WHAT YOU ARE ASKED TO DO: Restate, word for word, all of the material shown below.

DATA EXTRACT:
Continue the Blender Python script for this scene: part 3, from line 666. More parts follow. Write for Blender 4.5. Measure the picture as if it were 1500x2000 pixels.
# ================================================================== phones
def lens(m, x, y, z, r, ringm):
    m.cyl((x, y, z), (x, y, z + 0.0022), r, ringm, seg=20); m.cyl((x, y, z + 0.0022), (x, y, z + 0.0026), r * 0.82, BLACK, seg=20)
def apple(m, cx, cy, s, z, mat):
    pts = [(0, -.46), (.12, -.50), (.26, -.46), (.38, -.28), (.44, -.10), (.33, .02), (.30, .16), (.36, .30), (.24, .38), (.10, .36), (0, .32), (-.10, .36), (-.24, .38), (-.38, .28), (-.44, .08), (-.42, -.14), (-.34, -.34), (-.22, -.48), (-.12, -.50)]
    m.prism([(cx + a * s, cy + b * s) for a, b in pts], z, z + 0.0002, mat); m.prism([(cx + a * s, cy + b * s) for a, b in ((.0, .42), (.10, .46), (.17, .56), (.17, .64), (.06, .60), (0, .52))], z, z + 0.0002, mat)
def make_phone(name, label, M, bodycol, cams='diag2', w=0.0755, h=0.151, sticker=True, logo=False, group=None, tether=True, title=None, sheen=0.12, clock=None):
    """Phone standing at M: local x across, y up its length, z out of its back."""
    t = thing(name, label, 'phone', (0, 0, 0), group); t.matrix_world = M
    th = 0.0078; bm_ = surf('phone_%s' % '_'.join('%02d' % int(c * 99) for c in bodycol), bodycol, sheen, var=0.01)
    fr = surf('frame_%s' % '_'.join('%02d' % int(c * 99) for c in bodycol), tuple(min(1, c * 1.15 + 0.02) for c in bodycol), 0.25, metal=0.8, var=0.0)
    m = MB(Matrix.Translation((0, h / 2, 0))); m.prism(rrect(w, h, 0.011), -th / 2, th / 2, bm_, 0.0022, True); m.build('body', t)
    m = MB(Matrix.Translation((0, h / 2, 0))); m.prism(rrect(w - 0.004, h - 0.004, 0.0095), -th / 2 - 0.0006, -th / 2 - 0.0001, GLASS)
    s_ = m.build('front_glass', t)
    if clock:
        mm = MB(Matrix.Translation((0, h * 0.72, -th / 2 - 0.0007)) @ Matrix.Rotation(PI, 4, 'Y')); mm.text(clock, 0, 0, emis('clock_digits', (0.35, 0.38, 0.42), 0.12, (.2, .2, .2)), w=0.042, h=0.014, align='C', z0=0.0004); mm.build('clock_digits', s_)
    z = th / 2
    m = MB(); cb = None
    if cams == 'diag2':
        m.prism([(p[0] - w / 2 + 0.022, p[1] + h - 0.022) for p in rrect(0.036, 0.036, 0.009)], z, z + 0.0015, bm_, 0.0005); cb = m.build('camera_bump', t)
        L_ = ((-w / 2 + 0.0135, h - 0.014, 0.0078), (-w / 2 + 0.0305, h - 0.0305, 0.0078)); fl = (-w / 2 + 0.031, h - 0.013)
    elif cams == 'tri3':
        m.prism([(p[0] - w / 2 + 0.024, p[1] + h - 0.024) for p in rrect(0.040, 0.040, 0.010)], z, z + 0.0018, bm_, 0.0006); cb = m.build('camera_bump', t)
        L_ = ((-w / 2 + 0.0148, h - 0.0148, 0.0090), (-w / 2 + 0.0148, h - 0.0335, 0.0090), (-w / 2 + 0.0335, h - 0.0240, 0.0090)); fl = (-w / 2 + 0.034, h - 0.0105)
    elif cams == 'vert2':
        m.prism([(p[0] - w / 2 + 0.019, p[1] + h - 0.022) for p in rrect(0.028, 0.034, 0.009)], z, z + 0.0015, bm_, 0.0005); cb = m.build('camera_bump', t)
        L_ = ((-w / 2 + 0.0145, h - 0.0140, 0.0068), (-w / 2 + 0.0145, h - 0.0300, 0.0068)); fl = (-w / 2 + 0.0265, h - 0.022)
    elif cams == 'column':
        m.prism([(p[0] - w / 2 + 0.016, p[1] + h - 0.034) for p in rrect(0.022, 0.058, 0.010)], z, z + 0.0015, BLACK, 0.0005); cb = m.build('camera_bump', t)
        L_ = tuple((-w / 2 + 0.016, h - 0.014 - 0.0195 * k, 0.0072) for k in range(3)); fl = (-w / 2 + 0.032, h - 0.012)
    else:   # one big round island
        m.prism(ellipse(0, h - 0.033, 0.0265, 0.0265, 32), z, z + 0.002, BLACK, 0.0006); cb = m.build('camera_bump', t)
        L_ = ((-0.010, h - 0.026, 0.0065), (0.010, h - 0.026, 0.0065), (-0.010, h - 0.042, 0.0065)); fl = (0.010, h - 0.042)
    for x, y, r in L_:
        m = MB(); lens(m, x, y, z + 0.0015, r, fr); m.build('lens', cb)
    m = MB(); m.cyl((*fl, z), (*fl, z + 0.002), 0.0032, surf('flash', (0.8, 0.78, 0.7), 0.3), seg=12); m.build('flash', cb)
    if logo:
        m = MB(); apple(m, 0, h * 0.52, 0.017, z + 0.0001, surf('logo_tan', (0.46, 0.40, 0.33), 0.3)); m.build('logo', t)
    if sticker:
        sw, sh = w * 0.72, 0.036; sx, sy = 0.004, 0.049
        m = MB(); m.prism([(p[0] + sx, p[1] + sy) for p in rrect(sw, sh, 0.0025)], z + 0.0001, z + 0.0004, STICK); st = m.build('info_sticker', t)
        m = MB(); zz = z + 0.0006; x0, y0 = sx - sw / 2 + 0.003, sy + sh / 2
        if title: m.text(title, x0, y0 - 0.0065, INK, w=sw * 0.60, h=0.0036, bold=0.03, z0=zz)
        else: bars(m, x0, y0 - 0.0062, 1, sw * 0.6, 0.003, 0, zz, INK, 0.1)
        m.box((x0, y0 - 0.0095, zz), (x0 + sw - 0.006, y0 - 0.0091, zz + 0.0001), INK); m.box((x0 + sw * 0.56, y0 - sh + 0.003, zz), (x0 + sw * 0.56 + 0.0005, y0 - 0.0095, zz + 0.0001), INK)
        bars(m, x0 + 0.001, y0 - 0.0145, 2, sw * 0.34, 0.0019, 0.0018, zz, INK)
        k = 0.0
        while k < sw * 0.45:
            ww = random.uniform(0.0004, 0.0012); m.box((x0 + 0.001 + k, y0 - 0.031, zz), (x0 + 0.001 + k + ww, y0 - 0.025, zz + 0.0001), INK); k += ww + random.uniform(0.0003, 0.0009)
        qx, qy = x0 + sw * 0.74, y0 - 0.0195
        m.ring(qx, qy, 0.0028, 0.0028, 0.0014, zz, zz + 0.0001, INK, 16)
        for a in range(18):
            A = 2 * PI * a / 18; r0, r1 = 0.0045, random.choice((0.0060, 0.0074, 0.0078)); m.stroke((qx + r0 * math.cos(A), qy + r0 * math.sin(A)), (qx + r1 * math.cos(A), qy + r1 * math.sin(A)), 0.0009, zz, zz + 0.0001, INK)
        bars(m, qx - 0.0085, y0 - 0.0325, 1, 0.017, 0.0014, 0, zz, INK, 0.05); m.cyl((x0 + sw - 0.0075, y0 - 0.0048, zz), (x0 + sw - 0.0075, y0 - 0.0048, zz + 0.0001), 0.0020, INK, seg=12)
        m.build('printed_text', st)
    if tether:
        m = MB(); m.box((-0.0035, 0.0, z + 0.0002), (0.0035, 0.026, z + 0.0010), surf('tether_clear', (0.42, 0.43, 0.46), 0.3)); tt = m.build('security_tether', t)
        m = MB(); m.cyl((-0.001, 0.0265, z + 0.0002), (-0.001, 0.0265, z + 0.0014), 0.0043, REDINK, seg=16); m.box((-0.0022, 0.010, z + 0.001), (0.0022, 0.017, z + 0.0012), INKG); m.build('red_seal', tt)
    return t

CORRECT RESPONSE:
Continue the Blender Python script for this scene: part 3, from line 666. More parts follow. Write for Blender 4.5. Measure the picture as if it were 1500x2000 pixels.
# ================================================================== phones
def lens(m, x, y, z, r, ringm):
    m.cyl((x, y, z), (x, y, z + 0.0022), r, ringm, seg=20); m.cyl((x, y, z + 0.0022), (x, y, z + 0.0026), r * 0.82, BLACK, seg=20)
def apple(m, cx, cy, s, z, mat):
    pts = [(0, -.46), (.12, -.50), (.26, -.46), (.38, -.28), (.44, -.10), (.33, .02), (.30, .16), (.36, .30), (.24, .38), (.10, .36), (0, .32), (-.10, .36), (-.24, .38), (-.38, .28), (-.44, .08), (-.42, -.14), (-.34, -.34), (-.22, -.48), (-.12, -.50)]
    m.prism([(cx + a * s, cy + b * s) for a, b in pts], z, z + 0.0002, mat); m.prism([(cx + a * s, cy + b * s) for a, b in ((.0, .42), (.10, .46), (.17, .56), (.17, .64), (.06, .60), (0, .52))], z, z + 0.0002, mat)
def make_phone(name, label, M, bodycol, cams='diag2', w=0.0755, h=0.151, sticker=True, logo=False, group=None, tether=True, title=None, sheen=0.12, clock=None):
    """Phone standing at M: local x across, y up its length, z out of its back."""
    t = thing(name, label, 'phone', (0, 0, 0), group); t.matrix_world = M
    th = 0.0078; bm_ = surf('phone_%s' % '_'.join('%02d' % int(c * 99) for c in bodycol), bodycol, sheen, var=0.01)
    fr = surf('frame_%s' % '_'.join('%02d' % int(c * 99) for c in bodycol), tuple(min(1, c * 1.15 + 0.02) for c in bodycol), 0.25, metal=0.8, var=0.0)
    m = MB(Matrix.Translation((0, h / 2, 0))); m.prism(rrect(w, h, 0.011), -th / 2, th / 2, bm_, 0.0022, True); m.build('body', t)
    m = MB(Matrix.Translation((0, h / 2, 0))); m.prism(rrect(w - 0.004, h - 0.004, 0.0095), -th / 2 - 0.0006, -th / 2 - 0.0001, GLASS)
    s_ = m.build('front_glass', t)
    if clock:
        mm = MB(Matrix.Translation((0, h * 0.72, -th / 2 - 0.0007)) @ Matrix.Rotation(PI, 4, 'Y')); mm.text(clock, 0, 0, emis('clock_digits', (0.35, 0.38, 0.42), 0.12, (.2, .2, .2)), w=0.042, h=0.014, align='C', z0=0.0004); mm.build('clock_digits', s_)
    z = th / 2
    m = MB(); cb = None
    if cams == 'diag2':
        m.prism([(p[0] - w / 2 + 0.022, p[1] + h - 0.022) for p in rrect(0.036, 0.036, 0.009)], z, z + 0.0015, bm_, 0.0005); cb = m.build('camera_bump', t)
        L_ = ((-w / 2 + 0.0135, h - 0.014, 0.0078), (-w / 2 + 0.0305, h - 0.0305, 0.0078)); fl = (-w / 2 + 0.031, h - 0.013)
    elif cams == 'tri3':
        m.prism([(p[0] - w / 2 + 0.024, p[1] + h - 0.024) for p in rrect(0.040, 0.040, 0.010)], z, z + 0.0018, bm_, 0.0006); cb = m.build('camera_bump', t)
        L_ = ((-w / 2 + 0.0148, h - 0.0148, 0.0090), (-w / 2 + 0.0148, h - 0.0335, 0.0090), (-w / 2 + 0.0335, h - 0.0240, 0.0090)); fl = (-w / 2 + 0.034, h - 0.0105)
    elif cams == 'vert2':
        m.prism([(p[0] - w / 2 + 0.019, p[1] + h - 0.022) for p in rrect(0.028, 0.034, 0.009)], z, z + 0.0015, bm_, 0.0005); cb = m.build('camera_bump', t)
        L_ = ((-w / 2 + 0.0145, h - 0.0140, 0.0068), (-w / 2 + 0.0145, h - 0.0300, 0.0068)); fl = (-w / 2 + 0.0265, h - 0.022)
    elif cams == 'column':
        m.prism([(p[0] - w / 2 + 0.016, p[1] + h - 0.034) for p in rrect(0.022, 0.058, 0.010)], z, z + 0.0015, BLACK, 0.0005); cb = m.build('camera_bump', t)
        L_ = tuple((-w / 2 + 0.016, h - 0.014 - 0.0195 * k, 0.0072) for k in range(3)); fl = (-w / 2 + 0.032, h - 0.012)
    else:   # one big round island
        m.prism(ellipse(0, h - 0.033, 0.0265, 0.0265, 32), z, z + 0.002, BLACK, 0.0006); cb = m.build('camera_bump', t)
        L_ = ((-0.010, h - 0.026, 0.0065), (0.010, h - 0.026, 0.0065), (-0.010, h - 0.042, 0.0065)); fl = (0.010, h - 0.042)
    for x, y, r in L_:
        m = MB(); lens(m, x, y, z + 0.0015, r, fr); m.build('lens', cb)
    m = MB(); m.cyl((*fl, z), (*fl, z + 0.002), 0.0032, surf('flash', (0.8, 0.78, 0.7), 0.3), seg=12); m.build('flash', cb)
    if logo:
        m = MB(); apple(m, 0, h * 0.52, 0.017, z + 0.0001, surf('logo_tan', (0.46, 0.40, 0.33), 0.3)); m.build('logo', t)
    if sticker:
        sw, sh = w * 0.72, 0.036; sx, sy = 0.004, 0.049
        m = MB(); m.prism([(p[0] + sx, p[1] + sy) for p in rrect(sw, sh, 0.0025)], z + 0.0001, z + 0.0004, STICK); st = m.build('info_sticker', t)
        m = MB(); zz = z + 0.0006; x0, y0 = sx - sw / 2 + 0.003, sy + sh / 2
        if title: m.text(title, x0, y0 - 0.0065, INK, w=sw * 0.60, h=0.0036, bold=0.03, z0=zz)
        else: bars(m, x0, y0 - 0.0062, 1, sw * 0.6, 0.003, 0, zz, INK, 0.1)
        m.box((x0, y0 - 0.0095, zz), (x0 + sw - 0.006, y0 - 0.0091, zz + 0.0001), INK); m.box((x0 + sw * 0.56, y0 - sh + 0.003, zz), (x0 + sw * 0.56 + 0.0005, y0 - 0.0095, zz + 0.0001), INK)
        bars(m, x0 + 0.001, y0 - 0.0145, 2, sw * 0.34, 0.0019, 0.0018, zz, INK)
        k = 0.0
        while k < sw * 0.45:
            ww = random.uniform(0.0004, 0.0012); m.box((x0 + 0.001 + k, y0 - 0.031, zz), (x0 + 0.001 + k + ww, y0 - 0.025, zz + 0.0001), INK); k += ww + random.uniform(0.0003, 0.0009)
        qx, qy = x0 + sw * 0.74, y0 - 0.0195
        m.ring(qx, qy, 0.0028, 0.0028, 0.0014, zz, zz + 0.0001, INK, 16)
        for a in range(18):
            A = 2 * PI * a / 18; r0, r1 = 0.0045, random.choice((0.0060, 0.0074, 0.0078)); m.stroke((qx + r0 * math.cos(A), qy + r0 * math.sin(A)), (qx + r1 * math.cos(A), qy + r1 * math.sin(A)), 0.0009, zz, zz + 0.0001, INK)
        bars(m, qx - 0.0085, y0 - 0.0325, 1, 0.017, 0.0014, 0, zz, INK, 0.05); m.cyl((x0 + sw - 0.0075, y0 - 0.0048, zz), (x0 + sw - 0.0075, y0 - 0.0048, zz + 0.0001), 0.0020, INK, seg=12)
        m.build('printed_text', st)
    if tether:
        m = MB(); m.box((-0.0035, 0.0, z + 0.0002), (0.0035, 0.026, z + 0.0010), surf('tether_clear', (0.42, 0.43, 0.46), 0.3)); tt = m.build('security_tether', t)
        m = MB(); m.cyl((-0.001, 0.0265, z + 0.0002), (-0.001, 0.0265, z + 0.0014), 0.0043, REDINK, seg=16); m.box((-0.0022, 0.010, z + 0.001), (0.0022, 0.017, z + 0.0012), INKG); m.build('red_seal', tt)
    return t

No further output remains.